What you need to do: Using the listing below, copy every line that mentions "follow".

Input rows:
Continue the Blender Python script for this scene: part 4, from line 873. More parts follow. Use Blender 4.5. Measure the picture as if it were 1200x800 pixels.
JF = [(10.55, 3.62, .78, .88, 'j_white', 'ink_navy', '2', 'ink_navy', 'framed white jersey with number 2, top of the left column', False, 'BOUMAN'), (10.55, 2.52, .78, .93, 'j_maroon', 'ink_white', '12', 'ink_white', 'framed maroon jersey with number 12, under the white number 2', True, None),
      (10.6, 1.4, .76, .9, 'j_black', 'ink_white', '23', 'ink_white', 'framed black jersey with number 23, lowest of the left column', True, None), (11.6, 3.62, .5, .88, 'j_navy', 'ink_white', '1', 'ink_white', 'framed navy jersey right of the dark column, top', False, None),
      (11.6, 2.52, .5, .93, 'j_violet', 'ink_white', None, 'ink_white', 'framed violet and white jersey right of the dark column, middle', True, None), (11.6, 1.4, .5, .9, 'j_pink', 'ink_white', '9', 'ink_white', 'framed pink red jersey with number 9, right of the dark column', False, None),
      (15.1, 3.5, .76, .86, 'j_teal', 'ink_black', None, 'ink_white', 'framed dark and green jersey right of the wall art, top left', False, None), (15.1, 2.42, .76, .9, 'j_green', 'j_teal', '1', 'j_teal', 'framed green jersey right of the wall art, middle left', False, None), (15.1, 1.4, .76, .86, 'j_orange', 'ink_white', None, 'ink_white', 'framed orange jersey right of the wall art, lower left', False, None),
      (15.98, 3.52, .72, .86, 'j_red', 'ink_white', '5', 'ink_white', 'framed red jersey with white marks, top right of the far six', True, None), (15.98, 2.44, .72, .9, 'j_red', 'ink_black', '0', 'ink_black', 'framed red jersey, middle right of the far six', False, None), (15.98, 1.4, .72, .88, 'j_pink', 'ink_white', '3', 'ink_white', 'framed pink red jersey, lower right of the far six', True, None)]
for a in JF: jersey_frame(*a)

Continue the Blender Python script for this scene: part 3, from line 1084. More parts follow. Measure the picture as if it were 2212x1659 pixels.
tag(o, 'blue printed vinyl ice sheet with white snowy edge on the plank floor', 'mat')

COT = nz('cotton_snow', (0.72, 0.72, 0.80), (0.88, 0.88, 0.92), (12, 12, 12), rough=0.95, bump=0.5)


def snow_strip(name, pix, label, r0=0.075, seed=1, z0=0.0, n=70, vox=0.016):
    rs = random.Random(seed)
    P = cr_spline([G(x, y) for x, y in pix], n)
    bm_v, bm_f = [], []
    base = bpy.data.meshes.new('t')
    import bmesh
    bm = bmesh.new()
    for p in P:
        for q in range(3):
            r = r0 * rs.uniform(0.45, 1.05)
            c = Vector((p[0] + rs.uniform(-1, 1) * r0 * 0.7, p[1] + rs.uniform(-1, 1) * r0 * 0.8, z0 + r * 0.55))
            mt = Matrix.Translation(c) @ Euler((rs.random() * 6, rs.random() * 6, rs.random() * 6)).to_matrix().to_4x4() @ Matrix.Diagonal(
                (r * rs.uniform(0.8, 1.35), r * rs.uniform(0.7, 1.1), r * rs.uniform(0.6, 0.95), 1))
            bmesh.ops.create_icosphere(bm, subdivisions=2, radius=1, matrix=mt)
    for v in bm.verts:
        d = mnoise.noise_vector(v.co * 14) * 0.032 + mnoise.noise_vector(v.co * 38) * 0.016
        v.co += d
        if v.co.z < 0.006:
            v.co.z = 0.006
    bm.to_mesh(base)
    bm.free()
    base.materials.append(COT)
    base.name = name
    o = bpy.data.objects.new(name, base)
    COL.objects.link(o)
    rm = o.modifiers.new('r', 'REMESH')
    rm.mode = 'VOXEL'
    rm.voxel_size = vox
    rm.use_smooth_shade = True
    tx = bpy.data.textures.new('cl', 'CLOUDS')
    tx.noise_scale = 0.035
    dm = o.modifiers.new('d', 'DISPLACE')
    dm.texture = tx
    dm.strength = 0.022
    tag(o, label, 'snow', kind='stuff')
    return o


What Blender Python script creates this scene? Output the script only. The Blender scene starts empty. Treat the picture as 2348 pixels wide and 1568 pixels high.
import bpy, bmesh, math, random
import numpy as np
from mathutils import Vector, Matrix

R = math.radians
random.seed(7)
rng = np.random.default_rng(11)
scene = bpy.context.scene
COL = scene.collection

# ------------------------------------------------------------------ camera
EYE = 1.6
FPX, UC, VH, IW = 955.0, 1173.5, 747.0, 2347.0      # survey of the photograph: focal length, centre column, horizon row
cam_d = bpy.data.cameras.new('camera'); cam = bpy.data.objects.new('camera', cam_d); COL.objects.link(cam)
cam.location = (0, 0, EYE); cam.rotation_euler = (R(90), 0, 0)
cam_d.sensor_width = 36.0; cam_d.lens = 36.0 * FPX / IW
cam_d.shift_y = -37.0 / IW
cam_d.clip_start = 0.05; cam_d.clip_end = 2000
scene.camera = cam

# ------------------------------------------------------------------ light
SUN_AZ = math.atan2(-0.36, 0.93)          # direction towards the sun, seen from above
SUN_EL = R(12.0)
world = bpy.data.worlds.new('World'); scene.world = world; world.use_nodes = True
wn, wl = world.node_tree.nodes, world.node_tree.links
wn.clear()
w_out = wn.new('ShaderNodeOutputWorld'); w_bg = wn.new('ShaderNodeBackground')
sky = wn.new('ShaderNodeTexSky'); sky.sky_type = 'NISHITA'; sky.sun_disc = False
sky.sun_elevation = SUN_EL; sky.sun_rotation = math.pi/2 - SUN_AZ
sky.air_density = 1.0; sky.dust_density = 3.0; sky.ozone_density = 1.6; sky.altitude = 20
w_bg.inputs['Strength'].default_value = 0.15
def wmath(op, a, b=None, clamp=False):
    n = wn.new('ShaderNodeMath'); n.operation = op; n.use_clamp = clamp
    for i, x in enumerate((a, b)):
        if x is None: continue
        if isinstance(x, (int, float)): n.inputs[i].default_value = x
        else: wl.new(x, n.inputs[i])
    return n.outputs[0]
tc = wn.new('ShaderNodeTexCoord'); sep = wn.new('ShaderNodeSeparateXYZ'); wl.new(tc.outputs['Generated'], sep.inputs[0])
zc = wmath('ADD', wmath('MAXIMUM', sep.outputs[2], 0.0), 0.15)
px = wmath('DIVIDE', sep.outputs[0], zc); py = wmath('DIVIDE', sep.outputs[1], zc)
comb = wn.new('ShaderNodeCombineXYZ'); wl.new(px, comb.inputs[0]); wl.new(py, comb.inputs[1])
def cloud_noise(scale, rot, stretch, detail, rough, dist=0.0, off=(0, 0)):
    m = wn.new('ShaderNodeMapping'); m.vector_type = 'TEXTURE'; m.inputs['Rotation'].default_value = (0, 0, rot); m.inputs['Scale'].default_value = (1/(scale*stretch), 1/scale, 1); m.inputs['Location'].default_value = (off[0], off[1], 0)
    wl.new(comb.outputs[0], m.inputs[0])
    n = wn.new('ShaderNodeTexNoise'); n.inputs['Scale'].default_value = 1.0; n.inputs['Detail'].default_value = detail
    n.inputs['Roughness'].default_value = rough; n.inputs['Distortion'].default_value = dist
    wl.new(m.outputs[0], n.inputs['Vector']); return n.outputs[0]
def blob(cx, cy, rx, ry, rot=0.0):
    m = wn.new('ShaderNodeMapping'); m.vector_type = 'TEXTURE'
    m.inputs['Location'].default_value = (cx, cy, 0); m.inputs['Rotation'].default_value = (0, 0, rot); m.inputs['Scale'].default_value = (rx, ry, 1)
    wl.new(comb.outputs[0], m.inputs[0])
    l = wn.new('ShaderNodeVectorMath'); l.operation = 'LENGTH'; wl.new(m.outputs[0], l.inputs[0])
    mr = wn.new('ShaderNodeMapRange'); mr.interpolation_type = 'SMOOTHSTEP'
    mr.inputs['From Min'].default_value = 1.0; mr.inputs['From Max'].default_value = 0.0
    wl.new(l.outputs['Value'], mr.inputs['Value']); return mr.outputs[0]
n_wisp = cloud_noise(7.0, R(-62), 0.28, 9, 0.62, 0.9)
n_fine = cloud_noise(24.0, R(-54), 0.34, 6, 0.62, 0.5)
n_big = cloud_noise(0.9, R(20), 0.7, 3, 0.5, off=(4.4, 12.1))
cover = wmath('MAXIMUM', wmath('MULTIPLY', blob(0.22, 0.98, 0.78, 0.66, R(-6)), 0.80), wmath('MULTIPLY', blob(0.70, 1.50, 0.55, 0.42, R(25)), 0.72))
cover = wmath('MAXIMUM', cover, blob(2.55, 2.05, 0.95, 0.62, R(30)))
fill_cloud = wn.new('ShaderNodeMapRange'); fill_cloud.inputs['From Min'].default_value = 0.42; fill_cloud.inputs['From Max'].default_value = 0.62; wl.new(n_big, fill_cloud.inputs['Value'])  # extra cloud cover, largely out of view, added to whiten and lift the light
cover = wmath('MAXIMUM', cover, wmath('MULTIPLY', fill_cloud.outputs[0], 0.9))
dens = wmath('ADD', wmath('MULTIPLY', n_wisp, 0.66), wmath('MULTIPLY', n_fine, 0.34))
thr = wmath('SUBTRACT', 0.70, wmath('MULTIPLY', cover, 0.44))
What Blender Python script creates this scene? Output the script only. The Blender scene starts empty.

Reply:
Continue the Blender Python script for this scene: part 4, from line 873. More parts follow. Use Blender 4.5. Measure the picture as if it were 1200x800 pixels.
Continue the Blender Python script for this scene: part 3, from line 1084. More parts follow. Measure the picture as if it were 2212x1659 pixels.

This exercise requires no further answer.